Tuesday, January 16, 2007

'Doomsday Clock' hands to be moved

Bulletin of the Atomic Scientists to underscore 'Most Perilous Period Since Hiroshima and Nagasaki'.

Maybe - in view of the following and with Blair wanting to build a new generation of Trident missiles, and a new generation of nuclear power stations (the Environment Agency has just published its criteria for evaluating the 'environmental impact' of new build nuclear so it can be sped up) - it's time to join CND again. What do you think?

The Bulletin of the Atomic Scientists (BAS), a top level group of concerned academics and nuclear scientists founded in 1945 that includes Stephen Hawking, will move the minute hand of the 'Doomsday Clock' on January 17, tomorrow. This is the first such change to the Clock since February 2002, and marks a serious cocnern about world stability.

They are worried about a 'Second Nuclear Age' marked by grave threats, including:
  • nuclear ambitions in Iran and North Korea
  • unsecured nuclear materials in Russia and elsewhere
  • the continuing 'launch-ready' status of 2,000 of the 25,000 nuclear weapons held by the U.S. and Russia
  • escalating terrorism, and
  • new pressure from climate change for expanded civilian nuclear power that could increase proliferation risks.

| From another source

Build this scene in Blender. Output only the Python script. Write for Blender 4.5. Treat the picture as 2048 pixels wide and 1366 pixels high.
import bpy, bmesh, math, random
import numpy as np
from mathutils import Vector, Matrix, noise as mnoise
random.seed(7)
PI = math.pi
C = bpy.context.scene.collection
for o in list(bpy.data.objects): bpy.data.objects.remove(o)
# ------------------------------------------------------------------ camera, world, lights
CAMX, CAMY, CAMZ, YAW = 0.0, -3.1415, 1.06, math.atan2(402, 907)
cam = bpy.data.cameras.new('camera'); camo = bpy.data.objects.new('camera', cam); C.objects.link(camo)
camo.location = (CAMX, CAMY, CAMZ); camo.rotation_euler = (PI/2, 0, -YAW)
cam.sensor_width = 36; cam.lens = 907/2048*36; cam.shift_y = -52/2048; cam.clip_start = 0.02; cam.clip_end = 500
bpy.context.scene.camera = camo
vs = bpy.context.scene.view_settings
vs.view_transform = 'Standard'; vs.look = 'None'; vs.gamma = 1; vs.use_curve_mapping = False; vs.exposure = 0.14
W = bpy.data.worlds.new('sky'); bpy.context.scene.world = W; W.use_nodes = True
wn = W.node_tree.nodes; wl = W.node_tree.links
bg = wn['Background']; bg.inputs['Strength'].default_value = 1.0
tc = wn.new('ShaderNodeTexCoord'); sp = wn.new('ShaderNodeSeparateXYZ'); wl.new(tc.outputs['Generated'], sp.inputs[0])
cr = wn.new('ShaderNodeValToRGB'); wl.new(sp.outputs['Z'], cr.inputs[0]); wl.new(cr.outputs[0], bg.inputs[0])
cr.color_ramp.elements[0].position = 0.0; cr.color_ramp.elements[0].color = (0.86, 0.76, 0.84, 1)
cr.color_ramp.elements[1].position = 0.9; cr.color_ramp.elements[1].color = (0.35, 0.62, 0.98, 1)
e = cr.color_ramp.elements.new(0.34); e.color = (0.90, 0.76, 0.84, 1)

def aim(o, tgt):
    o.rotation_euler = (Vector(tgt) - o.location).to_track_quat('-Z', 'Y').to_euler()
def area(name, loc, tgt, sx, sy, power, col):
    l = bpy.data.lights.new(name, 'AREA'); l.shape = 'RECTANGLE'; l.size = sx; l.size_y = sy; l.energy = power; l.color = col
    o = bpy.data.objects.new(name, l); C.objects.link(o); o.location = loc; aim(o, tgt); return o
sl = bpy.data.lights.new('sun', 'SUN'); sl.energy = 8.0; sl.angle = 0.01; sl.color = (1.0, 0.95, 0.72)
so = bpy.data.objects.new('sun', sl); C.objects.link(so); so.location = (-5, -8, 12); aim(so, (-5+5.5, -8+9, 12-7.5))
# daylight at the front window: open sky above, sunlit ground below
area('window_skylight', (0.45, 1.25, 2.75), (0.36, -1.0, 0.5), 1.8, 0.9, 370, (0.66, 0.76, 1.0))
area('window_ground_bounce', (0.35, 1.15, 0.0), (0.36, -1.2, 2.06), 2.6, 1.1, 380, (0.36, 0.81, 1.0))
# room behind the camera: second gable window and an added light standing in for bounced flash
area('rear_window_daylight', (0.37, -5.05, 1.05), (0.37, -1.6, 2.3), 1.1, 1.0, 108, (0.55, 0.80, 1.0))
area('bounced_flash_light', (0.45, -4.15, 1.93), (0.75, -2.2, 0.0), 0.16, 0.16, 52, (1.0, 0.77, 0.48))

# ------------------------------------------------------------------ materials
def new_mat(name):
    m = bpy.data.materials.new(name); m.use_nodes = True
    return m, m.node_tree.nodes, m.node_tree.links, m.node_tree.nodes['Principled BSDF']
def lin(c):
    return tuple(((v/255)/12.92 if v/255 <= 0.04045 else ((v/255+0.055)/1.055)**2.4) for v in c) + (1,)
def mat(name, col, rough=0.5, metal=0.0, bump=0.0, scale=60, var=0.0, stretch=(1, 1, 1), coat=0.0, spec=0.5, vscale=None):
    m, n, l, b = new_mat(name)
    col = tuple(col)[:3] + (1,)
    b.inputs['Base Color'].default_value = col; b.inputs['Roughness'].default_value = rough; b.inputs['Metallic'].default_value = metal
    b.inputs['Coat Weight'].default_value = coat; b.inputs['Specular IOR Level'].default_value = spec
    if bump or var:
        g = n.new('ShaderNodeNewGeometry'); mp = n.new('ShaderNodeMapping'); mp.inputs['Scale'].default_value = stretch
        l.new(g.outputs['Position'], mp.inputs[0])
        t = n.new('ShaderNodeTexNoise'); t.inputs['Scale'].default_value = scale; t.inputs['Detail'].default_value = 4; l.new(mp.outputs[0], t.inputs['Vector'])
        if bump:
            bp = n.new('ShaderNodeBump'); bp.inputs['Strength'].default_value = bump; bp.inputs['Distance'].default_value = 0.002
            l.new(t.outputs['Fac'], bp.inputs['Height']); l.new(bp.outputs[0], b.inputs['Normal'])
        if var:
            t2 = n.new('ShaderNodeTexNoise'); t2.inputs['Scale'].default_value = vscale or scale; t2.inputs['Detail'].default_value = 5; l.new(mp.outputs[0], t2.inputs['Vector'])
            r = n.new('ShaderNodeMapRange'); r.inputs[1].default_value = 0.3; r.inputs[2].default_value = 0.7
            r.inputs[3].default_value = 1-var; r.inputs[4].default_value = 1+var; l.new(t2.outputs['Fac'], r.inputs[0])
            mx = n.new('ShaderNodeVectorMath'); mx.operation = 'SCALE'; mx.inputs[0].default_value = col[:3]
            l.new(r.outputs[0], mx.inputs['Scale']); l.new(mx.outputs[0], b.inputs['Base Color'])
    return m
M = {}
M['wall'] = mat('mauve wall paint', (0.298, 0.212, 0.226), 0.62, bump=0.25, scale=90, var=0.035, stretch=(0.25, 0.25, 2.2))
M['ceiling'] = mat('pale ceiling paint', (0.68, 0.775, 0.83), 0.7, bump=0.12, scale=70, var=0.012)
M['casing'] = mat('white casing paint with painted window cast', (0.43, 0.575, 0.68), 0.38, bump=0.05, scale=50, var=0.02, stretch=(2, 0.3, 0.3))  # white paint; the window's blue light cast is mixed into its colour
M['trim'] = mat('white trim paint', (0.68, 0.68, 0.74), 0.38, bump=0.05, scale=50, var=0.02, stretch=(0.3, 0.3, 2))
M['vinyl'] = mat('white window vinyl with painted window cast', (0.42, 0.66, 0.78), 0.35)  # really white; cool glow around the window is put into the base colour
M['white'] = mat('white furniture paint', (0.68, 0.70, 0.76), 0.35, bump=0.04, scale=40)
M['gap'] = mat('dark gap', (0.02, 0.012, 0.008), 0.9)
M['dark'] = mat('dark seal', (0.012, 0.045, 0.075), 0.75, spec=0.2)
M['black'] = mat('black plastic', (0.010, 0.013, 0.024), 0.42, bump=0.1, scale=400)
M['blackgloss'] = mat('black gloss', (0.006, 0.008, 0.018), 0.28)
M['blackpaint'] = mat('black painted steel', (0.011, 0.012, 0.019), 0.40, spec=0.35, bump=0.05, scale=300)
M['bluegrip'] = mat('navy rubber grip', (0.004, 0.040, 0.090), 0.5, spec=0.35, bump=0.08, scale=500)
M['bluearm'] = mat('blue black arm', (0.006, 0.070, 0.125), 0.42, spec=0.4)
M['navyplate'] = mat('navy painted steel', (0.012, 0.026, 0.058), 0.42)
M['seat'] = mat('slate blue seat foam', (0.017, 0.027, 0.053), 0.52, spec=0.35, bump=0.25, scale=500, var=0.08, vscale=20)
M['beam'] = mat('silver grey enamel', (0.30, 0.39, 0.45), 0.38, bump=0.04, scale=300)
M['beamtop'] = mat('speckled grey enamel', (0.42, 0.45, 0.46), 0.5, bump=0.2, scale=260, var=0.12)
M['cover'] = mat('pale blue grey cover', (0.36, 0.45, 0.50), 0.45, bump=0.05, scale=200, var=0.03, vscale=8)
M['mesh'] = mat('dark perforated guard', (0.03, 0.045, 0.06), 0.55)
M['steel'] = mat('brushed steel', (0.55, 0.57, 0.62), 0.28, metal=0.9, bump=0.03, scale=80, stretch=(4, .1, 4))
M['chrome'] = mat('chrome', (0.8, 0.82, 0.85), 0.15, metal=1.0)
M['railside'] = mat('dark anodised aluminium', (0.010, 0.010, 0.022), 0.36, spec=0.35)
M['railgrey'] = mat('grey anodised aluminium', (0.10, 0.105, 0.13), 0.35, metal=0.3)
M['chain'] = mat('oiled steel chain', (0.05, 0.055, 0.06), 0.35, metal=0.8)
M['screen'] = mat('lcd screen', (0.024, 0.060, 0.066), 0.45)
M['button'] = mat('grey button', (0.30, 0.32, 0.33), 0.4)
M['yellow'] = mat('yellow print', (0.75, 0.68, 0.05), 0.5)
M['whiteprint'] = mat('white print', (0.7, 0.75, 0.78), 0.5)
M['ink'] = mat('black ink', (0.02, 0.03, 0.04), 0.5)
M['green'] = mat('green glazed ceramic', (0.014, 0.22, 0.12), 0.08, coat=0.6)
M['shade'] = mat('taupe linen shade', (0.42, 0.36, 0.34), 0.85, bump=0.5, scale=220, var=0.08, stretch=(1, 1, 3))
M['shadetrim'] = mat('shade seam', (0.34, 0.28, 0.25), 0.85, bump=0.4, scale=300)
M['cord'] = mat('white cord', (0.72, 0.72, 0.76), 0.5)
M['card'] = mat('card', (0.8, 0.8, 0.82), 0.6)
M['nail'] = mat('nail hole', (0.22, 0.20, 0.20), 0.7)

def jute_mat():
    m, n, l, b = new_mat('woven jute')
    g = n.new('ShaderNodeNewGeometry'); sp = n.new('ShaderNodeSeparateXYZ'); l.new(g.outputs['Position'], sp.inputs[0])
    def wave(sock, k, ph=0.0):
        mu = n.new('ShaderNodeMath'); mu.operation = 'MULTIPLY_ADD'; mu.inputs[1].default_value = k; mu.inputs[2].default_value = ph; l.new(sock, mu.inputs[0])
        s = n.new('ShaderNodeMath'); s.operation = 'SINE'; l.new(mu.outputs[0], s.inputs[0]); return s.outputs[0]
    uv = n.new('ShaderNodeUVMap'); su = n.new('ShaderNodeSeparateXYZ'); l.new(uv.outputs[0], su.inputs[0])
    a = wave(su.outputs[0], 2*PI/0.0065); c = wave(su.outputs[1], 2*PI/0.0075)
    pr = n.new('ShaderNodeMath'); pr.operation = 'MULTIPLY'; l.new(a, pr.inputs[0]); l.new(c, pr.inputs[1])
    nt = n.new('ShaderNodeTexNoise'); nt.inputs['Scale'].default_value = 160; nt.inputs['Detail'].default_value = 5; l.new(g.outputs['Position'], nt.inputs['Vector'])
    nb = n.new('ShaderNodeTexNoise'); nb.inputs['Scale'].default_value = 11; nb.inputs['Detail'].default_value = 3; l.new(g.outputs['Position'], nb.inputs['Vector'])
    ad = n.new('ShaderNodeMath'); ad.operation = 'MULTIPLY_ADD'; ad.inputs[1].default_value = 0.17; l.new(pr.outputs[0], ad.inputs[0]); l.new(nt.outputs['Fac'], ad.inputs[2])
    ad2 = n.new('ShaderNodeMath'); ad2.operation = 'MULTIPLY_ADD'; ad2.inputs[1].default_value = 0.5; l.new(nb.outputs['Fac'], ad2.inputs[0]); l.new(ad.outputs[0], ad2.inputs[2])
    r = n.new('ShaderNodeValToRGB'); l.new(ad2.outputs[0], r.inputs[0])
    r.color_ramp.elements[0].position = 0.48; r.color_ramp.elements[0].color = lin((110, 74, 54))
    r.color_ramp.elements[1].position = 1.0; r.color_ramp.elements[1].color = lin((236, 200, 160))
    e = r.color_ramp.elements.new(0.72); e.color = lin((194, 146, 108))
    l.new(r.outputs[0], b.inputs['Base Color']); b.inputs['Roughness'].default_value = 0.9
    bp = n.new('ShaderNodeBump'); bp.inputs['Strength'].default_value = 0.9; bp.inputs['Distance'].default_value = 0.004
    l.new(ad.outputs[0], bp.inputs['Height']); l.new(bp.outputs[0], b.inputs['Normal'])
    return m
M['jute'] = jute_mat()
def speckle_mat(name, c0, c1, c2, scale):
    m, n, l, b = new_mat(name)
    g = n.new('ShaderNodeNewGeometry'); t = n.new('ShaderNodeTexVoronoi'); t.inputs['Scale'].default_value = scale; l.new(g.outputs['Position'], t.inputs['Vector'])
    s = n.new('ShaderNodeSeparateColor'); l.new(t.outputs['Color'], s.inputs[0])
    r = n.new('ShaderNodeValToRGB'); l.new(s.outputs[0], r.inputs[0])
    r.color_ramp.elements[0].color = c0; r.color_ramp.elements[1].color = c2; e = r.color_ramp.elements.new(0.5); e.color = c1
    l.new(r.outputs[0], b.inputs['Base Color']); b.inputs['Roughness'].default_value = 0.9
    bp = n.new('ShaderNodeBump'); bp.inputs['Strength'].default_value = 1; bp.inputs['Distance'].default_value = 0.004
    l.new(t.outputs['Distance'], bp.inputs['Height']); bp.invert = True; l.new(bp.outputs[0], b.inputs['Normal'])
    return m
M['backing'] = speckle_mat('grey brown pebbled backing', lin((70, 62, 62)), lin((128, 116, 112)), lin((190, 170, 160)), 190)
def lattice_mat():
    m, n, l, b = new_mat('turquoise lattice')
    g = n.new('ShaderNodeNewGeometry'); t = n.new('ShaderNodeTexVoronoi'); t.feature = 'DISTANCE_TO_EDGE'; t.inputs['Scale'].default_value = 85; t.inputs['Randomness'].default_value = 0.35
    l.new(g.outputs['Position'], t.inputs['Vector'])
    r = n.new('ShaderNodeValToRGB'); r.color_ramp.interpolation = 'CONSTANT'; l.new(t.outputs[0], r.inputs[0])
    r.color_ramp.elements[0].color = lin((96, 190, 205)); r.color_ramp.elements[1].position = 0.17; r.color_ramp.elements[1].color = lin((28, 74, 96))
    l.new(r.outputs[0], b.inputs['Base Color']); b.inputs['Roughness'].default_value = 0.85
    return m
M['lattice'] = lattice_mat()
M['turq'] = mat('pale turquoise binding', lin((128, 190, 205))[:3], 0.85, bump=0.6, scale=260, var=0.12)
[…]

The BAS news event will take place simultaneously on January 17th at 9:30 a.m. ET at the American Association for the Advancement of Science in Washington, D.C., and at 2:30 p.m./1430 GMT in London at The Royal Society.

News event speakers will include:
  • Stephen Hawking, professor of mathematics at the University of Cambridge, and a fellow of The Royal Society;
  • Kennette Benedict, executive director, Bulletin of the Atomic Scientists;
  • Sir Martin Rees, president of The Royal Society, and professor of cosmology and astrophysics and master of Trinity College at the University of Cambridge;
  • Lawrence M. Krauss, professor of physics and astronomy at Case Western Reserve University; and
  • Ambassador Thomas Pickering, a BAS director and co-chair of the International Crisis Group.

A live, two-way satellite feed (with full Q&A) will connect the Washington, D.C., and London news events.

What is the clock?

In 1947 the Bulletin introduced its clock to convey the perils posed by nuclear weapons through a simple design. The Doomsday Clock evoked both the imagery of apocalypse (midnight) and the contemporary idiom of nuclear explosion (countdown to zero).

In 1949 Bulletin leaders realised that movement of the minute hand would signal the organization’s assessment of world events.

The decision to move the minute hand is made by the Bulletin's Board of Directors in consultation with its Board of Sponsors, which includes 18 Nobel Laureates.

The Bulletin's Doomsday Clock has become a universally recognized indicator of the world’s vulnerability to nuclear weapons and other threats. Additional information is available at www.thebulletin.org.